Notice in these verses there is no idea of Christians receiving brand new bodies, freshly created ex nihlo for the new eternal era. These are our bodies that we have now, purified and glorified.

Yes, your body is very important to God. God intends to save your body just as much as He intends to save your spirit.

Jesus Christ Himself is a human man. We have to understand the magnitude of this. There He sits at the right hand of God, every bit as physical as you and I. He has a certain number of bones, probably has brown hair and brown skin, probably takes after His mother Mary in looks, and is most likely less than six feet tall. His heart pumps blood, His stomach can digest food, and He commands the entirety of Creation with a glance of His brown Hebrew eyes.

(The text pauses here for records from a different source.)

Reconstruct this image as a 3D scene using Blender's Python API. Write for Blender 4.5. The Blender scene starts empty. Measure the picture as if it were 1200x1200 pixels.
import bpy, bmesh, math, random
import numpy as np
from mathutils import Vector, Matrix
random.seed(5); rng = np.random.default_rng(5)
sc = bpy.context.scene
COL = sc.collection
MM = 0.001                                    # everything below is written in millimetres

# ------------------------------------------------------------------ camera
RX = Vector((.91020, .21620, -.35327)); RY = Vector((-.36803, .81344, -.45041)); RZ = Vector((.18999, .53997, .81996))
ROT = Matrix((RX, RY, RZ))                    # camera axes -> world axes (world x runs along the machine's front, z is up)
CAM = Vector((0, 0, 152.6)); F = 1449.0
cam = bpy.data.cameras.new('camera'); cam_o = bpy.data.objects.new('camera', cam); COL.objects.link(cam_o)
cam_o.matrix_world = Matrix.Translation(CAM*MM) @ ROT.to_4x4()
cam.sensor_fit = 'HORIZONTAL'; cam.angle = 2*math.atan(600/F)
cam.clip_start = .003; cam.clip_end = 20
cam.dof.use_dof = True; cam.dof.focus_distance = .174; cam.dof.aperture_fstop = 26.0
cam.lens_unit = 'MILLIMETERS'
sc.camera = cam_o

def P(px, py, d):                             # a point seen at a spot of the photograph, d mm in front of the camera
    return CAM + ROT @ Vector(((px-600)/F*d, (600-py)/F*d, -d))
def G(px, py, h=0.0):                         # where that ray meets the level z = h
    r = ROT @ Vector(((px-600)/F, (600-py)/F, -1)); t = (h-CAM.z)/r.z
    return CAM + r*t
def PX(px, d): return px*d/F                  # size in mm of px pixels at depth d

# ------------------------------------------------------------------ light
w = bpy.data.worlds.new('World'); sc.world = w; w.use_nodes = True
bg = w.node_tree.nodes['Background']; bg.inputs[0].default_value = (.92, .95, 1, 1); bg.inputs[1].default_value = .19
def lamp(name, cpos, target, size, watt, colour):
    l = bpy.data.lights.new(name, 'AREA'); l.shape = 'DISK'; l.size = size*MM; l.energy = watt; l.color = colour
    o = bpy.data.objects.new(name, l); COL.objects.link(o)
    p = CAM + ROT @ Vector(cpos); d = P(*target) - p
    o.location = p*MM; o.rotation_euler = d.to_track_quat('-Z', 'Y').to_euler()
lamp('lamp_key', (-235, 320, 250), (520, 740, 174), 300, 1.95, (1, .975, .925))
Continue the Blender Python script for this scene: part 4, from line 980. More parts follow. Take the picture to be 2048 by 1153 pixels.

What does this mean for how we live now?

It means it matters what we do with our bodies and how we treat them. It matters how we dress. It matters how we eat and drink. How we exercise. How we keep ourselves healthy. God designed the body, called it good, and destined it to operate in the eternal new heaven and new earth. The human body of Jesus Christ has been elevated to a glorious position with the promise that we will one day be made like Him (1 John 3:2). Take this reality, and live in it.